El ambiente pronto empezó a recordar a una combinación de Ascot, una pelea de gallos de Manila y un campeonato de pesos pesados en el Madison Square Garden. Muchas subastas se caracterizan por su silencio, parecido al de una cripta o un bar gay. Rascarse la cabeza, mover ligeramente un lápiz dorado o apenas un movimiento de ceja oportunamente observado indicarían normalmente pujas que pueden rebasar el millón. Pero en esta ocasión los presentes se comportaron como si estuvieran en la subasta de una película mala. Gritaban, chillaban, competían, gesticulaban y agitaban sus catálogos, los puños o los dedos hacia el estrado histéricos como si fueran testigos de un naufragio o un gran incendio. Los empleados, escogidos por sus bellos rostros de colegio privado y sus esbeltas figuras, indicaban desde los teléfonos que determinados millonarios que llamaban desde otros países exigían que fuera aceptada su última puja. Después de que se hubieran vendido 31 lotes, se habían alcanzado los 3 millones de dólares. Unos impertinentes de diamantes se adquirieron por 117 000 dólares; no valían ni un centavo más de 5 000. Los modestos gemelos, botones de abrigo y corchetes del duque de Windsor alcanzaron los 400 000 dólares, al menos cuarenta veces su valor real. Cuando llegó la hora de las brujas y finalmente todo el mundo se fue marchando en parejas, la subasta había obtenido unas diez veces lo que debería. La noche siguiente, cuando Nicholas Rayner golpeó con su martillo por última vez, las ventas totales habían ascendido a 51 millones de dólares.

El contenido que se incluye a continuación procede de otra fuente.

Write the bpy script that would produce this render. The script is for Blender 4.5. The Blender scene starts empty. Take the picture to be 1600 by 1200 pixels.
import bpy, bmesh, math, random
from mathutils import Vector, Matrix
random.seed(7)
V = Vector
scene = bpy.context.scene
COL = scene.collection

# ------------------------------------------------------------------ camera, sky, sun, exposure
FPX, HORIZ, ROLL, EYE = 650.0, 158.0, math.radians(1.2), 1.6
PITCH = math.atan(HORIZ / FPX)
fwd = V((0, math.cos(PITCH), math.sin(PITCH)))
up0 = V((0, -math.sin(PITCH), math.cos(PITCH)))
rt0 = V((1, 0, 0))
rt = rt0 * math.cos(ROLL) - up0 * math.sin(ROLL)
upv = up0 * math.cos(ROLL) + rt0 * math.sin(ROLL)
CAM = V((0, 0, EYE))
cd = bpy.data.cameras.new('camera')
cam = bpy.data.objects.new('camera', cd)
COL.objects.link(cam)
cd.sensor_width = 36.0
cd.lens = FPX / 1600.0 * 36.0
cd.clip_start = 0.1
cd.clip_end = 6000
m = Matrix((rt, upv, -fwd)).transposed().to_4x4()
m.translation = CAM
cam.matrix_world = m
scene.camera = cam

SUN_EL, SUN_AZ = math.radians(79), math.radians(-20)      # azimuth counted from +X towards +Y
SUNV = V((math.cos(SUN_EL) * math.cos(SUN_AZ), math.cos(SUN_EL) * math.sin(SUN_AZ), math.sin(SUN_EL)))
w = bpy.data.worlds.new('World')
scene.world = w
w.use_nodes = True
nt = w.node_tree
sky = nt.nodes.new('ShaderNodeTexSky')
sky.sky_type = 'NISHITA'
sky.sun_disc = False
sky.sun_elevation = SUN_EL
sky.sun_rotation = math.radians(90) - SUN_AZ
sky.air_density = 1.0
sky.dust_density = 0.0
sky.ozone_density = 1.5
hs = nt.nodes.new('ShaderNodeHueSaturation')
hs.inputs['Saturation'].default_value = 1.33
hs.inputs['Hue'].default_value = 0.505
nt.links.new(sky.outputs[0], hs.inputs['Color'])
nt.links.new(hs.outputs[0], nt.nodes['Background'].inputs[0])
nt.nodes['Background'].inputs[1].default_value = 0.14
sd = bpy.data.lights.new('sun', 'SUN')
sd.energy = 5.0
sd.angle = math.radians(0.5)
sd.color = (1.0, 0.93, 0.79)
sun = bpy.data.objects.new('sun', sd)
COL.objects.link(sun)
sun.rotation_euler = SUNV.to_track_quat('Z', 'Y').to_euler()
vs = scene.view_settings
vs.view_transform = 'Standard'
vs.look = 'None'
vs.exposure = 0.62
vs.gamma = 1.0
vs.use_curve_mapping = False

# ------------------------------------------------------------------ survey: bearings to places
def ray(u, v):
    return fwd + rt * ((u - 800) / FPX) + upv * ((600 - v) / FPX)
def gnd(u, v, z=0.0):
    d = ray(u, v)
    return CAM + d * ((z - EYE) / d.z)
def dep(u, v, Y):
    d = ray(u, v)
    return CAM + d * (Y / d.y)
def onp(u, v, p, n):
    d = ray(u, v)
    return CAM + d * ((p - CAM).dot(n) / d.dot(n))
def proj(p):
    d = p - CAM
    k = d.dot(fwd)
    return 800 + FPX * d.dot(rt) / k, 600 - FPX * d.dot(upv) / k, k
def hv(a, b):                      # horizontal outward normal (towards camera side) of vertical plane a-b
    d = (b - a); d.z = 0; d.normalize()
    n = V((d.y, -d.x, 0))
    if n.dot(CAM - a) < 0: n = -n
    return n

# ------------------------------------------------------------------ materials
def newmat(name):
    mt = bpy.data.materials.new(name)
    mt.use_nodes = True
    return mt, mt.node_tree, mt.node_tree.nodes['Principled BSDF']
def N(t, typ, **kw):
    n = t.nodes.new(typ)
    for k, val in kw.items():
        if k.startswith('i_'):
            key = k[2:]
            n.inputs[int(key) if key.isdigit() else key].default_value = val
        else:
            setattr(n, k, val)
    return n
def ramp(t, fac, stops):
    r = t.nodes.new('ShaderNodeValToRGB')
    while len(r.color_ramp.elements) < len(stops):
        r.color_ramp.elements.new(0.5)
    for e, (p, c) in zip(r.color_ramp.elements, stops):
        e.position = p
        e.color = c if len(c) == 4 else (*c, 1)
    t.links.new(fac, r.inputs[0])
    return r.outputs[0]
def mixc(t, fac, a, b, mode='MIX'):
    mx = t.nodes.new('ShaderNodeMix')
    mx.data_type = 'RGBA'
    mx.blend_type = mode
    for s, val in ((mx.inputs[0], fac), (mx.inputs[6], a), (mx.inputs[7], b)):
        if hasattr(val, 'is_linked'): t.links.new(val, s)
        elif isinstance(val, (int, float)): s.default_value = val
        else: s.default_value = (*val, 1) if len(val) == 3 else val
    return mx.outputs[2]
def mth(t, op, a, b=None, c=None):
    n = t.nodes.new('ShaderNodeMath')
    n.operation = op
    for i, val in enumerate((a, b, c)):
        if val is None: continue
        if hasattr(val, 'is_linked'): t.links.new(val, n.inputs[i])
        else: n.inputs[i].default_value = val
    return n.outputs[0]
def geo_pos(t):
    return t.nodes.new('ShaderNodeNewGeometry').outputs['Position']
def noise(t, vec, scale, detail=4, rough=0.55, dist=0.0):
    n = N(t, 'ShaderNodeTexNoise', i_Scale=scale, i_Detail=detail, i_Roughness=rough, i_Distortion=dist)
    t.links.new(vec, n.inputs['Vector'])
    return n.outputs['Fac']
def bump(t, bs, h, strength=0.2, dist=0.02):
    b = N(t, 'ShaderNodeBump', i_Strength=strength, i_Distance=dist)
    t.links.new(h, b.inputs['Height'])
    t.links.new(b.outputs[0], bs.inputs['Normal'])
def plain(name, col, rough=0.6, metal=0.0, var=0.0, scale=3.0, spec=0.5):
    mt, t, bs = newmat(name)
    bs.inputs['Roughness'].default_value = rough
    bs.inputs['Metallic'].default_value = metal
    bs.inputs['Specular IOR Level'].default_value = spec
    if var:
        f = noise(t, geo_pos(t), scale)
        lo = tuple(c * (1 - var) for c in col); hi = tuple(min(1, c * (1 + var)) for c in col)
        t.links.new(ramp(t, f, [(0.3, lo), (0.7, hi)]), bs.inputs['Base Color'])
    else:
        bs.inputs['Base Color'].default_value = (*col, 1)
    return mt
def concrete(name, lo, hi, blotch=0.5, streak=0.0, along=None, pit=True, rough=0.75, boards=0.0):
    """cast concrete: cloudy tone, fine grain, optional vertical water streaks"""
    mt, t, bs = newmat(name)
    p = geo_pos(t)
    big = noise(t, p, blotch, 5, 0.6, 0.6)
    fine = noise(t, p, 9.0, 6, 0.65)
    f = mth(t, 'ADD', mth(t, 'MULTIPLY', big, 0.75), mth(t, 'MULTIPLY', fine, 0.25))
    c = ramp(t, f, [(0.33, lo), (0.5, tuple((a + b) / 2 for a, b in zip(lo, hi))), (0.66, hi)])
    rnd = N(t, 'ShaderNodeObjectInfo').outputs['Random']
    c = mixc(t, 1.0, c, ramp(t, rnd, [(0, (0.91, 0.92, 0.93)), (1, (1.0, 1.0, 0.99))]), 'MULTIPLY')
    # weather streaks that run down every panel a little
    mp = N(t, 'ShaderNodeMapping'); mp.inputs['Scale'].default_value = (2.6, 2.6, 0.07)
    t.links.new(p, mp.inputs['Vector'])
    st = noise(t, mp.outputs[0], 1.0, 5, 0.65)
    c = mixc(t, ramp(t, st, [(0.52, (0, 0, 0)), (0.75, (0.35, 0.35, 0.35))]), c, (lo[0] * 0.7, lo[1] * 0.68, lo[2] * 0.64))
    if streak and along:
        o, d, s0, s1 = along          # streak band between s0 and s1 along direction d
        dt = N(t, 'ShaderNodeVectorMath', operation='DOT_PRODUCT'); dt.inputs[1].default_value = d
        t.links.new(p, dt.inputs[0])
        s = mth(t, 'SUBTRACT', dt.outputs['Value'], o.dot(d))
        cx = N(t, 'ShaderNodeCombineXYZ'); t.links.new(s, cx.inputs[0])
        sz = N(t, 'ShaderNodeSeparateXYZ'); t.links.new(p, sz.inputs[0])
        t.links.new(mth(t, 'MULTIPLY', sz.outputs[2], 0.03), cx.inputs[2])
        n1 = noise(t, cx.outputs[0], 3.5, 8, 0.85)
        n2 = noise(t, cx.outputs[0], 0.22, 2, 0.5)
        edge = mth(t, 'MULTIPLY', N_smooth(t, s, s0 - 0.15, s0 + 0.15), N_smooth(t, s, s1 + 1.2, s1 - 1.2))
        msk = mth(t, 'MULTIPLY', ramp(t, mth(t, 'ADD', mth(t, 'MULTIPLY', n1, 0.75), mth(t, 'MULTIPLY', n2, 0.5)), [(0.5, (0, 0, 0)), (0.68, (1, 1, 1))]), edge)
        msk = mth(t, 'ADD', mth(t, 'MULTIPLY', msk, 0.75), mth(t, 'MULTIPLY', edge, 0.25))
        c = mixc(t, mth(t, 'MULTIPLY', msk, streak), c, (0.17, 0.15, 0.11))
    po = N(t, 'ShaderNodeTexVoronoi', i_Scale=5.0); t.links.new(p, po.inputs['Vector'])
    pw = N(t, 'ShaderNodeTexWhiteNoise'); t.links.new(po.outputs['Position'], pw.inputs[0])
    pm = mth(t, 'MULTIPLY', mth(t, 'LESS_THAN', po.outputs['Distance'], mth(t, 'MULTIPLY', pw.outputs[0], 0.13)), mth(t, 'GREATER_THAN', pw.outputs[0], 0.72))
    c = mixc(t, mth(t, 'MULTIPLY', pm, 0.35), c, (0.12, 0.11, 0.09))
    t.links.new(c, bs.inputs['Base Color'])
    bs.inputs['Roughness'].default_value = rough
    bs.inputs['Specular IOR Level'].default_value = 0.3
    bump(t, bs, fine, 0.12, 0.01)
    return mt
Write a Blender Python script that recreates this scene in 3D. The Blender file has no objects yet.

Quienes se rascaban las carteras y los bolsillos no solo deseaban poseer objetos que habían sido propiedad de miembros de la realeza -si bien, qué ironía, a la duquesa de Windsor nunca se le llegó a permitir utilizar el tratamiento de «Su Alteza Real»-, sino también participar, aunque fuera de un modo indirecto, de una época en la que la alta sociedad era aún alta sociedad, los ricos eran (al menos en el imaginario colectivo) casi uniformemente glamurosos y gente para la que, mientras el resto del mundo hacía fila con la cartilla de racionamiento, las fiestas no parecían tener fin. Quienes pagaban deseaban que les brillara en el cuello o en la muñeca un recuerdo de la historia de amor más importante del siglo.